-- START Information provided --

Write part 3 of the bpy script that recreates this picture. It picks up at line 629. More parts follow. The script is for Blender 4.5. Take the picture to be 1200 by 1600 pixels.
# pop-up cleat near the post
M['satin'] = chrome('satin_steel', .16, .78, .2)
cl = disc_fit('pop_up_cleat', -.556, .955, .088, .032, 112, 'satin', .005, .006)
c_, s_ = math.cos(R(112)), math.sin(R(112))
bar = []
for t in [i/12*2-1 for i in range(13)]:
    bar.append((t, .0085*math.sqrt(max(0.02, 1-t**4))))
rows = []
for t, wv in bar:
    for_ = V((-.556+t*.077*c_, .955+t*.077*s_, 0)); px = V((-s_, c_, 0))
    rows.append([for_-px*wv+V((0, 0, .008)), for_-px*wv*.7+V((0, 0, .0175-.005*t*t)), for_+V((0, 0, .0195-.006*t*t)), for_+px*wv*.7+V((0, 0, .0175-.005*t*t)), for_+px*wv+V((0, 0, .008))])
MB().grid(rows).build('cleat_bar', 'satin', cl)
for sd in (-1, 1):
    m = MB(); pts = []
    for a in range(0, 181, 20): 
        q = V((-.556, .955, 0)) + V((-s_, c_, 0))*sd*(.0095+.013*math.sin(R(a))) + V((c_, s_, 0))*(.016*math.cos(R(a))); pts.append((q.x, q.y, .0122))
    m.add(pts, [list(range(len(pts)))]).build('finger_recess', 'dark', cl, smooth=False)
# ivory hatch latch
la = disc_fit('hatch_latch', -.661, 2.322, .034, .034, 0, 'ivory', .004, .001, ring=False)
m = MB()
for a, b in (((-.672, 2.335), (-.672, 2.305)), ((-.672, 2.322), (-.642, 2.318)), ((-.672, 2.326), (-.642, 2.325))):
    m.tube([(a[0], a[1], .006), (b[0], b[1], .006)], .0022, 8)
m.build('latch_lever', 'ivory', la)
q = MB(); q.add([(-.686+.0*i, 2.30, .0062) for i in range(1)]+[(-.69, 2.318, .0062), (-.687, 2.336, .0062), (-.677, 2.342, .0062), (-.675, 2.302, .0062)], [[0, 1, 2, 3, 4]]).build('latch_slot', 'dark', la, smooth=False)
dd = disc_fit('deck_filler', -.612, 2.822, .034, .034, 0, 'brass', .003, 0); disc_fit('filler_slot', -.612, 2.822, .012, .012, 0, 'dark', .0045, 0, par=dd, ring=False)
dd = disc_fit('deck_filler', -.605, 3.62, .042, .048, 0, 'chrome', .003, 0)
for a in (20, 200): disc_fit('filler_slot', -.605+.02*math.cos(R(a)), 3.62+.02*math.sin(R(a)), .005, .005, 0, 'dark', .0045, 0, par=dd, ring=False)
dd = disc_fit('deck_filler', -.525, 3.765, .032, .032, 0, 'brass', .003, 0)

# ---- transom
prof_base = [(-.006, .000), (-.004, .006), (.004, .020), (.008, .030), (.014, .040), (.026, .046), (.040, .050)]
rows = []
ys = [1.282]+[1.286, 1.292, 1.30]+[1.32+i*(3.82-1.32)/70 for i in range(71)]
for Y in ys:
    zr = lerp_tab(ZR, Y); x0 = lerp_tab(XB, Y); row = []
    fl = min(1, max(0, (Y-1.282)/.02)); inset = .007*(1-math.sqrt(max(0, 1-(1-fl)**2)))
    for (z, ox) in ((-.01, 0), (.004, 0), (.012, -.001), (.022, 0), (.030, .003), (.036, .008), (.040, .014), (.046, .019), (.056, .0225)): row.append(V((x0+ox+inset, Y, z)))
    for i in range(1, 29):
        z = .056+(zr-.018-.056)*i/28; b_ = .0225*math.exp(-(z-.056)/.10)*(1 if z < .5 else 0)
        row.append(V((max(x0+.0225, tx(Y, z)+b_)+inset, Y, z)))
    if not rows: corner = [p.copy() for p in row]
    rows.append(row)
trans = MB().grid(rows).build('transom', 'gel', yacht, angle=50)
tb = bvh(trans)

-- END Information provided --

Give the listing above again, word for word.

Answer for the task:
Write part 3 of the bpy script that recreates this picture. It picks up at line 629. More parts follow. The script is for Blender 4.5. Take the picture to be 1200 by 1600 pixels.
# pop-up cleat near the post
M['satin'] = chrome('satin_steel', .16, .78, .2)
cl = disc_fit('pop_up_cleat', -.556, .955, .088, .032, 112, 'satin', .005, .006)
c_, s_ = math.cos(R(112)), math.sin(R(112))
bar = []
for t in [i/12*2-1 for i in range(13)]:
    bar.append((t, .0085*math.sqrt(max(0.02, 1-t**4))))
rows = []
for t, wv in bar:
    for_ = V((-.556+t*.077*c_, .955+t*.077*s_, 0)); px = V((-s_, c_, 0))
    rows.append([for_-px*wv+V((0, 0, .008)), for_-px*wv*.7+V((0, 0, .0175-.005*t*t)), for_+V((0, 0, .0195-.006*t*t)), for_+px*wv*.7+V((0, 0, .0175-.005*t*t)), for_+px*wv+V((0, 0, .008))])
MB().grid(rows).build('cleat_bar', 'satin', cl)
for sd in (-1, 1):
    m = MB(); pts = []
    for a in range(0, 181, 20): 
        q = V((-.556, .955, 0)) + V((-s_, c_, 0))*sd*(.0095+.013*math.sin(R(a))) + V((c_, s_, 0))*(.016*math.cos(R(a))); pts.append((q.x, q.y, .0122))
    m.add(pts, [list(range(len(pts)))]).build('finger_recess', 'dark', cl, smooth=False)
# ivory hatch latch
la = disc_fit('hatch_latch', -.661, 2.322, .034, .034, 0, 'ivory', .004, .001, ring=False)
m = MB()
for a, b in (((-.672, 2.335), (-.672, 2.305)), ((-.672, 2.322), (-.642, 2.318)), ((-.672, 2.326), (-.642, 2.325))):
    m.tube([(a[0], a[1], .006), (b[0], b[1], .006)], .0022, 8)
m.build('latch_lever', 'ivory', la)
q = MB(); q.add([(-.686+.0*i, 2.30, .0062) for i in range(1)]+[(-.69, 2.318, .0062), (-.687, 2.336, .0062), (-.677, 2.342, .0062), (-.675, 2.302, .0062)], [[0, 1, 2, 3, 4]]).build('latch_slot', 'dark', la, smooth=False)
dd = disc_fit('deck_filler', -.612, 2.822, .034, .034, 0, 'brass', .003, 0); disc_fit('filler_slot', -.612, 2.822, .012, .012, 0, 'dark', .0045, 0, par=dd, ring=False)
dd = disc_fit('deck_filler', -.605, 3.62, .042, .048, 0, 'chrome', .003, 0)
for a in (20, 200): disc_fit('filler_slot', -.605+.02*math.cos(R(a)), 3.62+.02*math.sin(R(a)), .005, .005, 0, 'dark', .0045, 0, par=dd, ring=False)
dd = disc_fit('deck_filler', -.525, 3.765, .032, .032, 0, 'brass', .003, 0)

# ---- transom
prof_base = [(-.006, .000), (-.004, .006), (.004, .020), (.008, .030), (.014, .040), (.026, .046), (.040, .050)]
rows = []
ys = [1.282]+[1.286, 1.292, 1.30]+[1.32+i*(3.82-1.32)/70 for i in range(71)]
for Y in ys:
    zr = lerp_tab(ZR, Y); x0 = lerp_tab(XB, Y); row = []
    fl = min(1, max(0, (Y-1.282)/.02)); inset = .007*(1-math.sqrt(max(0, 1-(1-fl)**2)))
    for (z, ox) in ((-.01, 0), (.004, 0), (.012, -.001), (.022, 0), (.030, .003), (.036, .008), (.040, .014), (.046, .019), (.056, .0225)): row.append(V((x0+ox+inset, Y, z)))
    for i in range(1, 29):
        z = .056+(zr-.018-.056)*i/28; b_ = .0225*math.exp(-(z-.056)/.10)*(1 if z < .5 else 0)
        row.append(V((max(x0+.0225, tx(Y, z)+b_)+inset, Y, z)))
    if not rows: corner = [p.copy() for p in row]
    rows.append(row)
trans = MB().grid(rows).build('transom', 'gel', yacht, angle=50)
tb = bvh(trans)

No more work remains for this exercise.